The last four chapters abandon the technicalities and delve into philosophical speculation (three of them are actually just introductions to the ideas of modern Physics). Nunez believes consciousness, and the general functioning of brains, cannot be fully understood without acknowledging the structure of nature revealed by modern Physics, namely Relativity, Quantum Physics and Thermodynamics, three disciplines that happen to pose limitations on the speed, amount of quality of information that can be transmitted in a physical process.

I find his definitions of ultra-information ("that which distinguishes one entity from another") and ultra-computers not very useful to discuss the nature of consciousness.

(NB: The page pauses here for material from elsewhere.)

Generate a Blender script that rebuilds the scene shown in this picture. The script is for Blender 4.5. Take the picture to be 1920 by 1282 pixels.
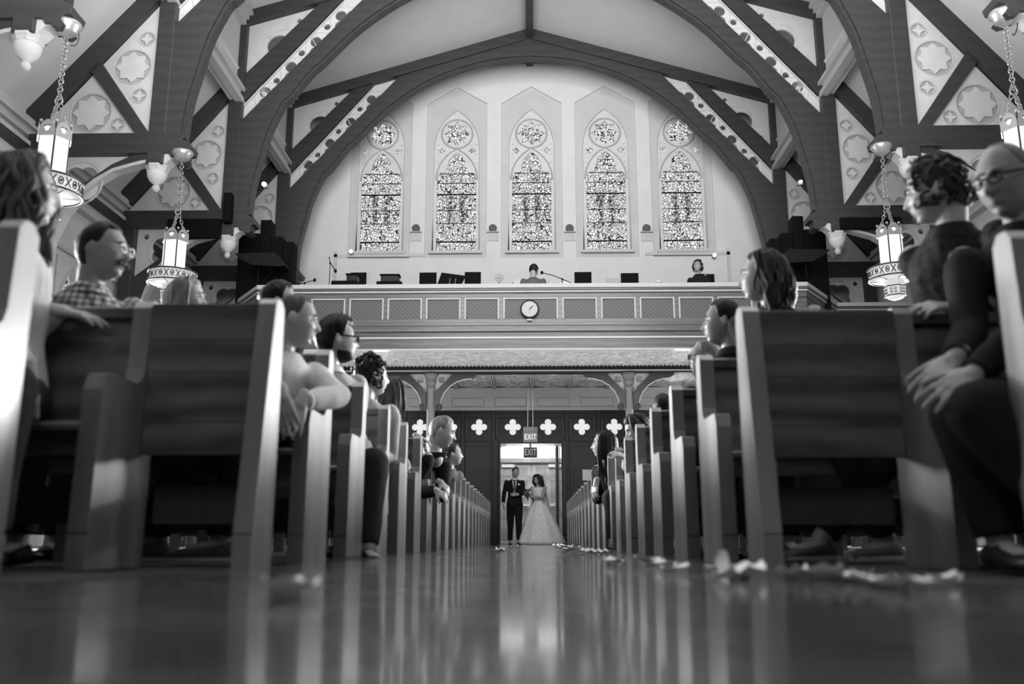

Here he is influenced by US physicist Seth Lloyd, author of the seminal PhD thesis "Black Holes, Demons and the Loss of Coherence" (1988) and of the popular-science book "Programming the Universe" (2006), who considers information as a fundamental property of the universe. And i don't quite understand how his cortical field theory would be consistent with Bohm's implicate and explicate orders.

Nunez speculates that a social consciousness may emerge from a number of socializing minds if they get closely interconnected the way a brain's subsystems are. This "room-scale consciousness" must have been thrown into the book just to fire up the imagination of those inclined to believe in hippie-style super-consciousness.

Talking of which, Nunez leaves the door open to the universal consciousness, of which our individual selves might be just limited instantiations. But the important point that he makes in this last chapter is that whatever accounts for consciousness may come from multiple spatial scales: the quantum, the molecular, the electrical and, who knows, some still unknown field out there.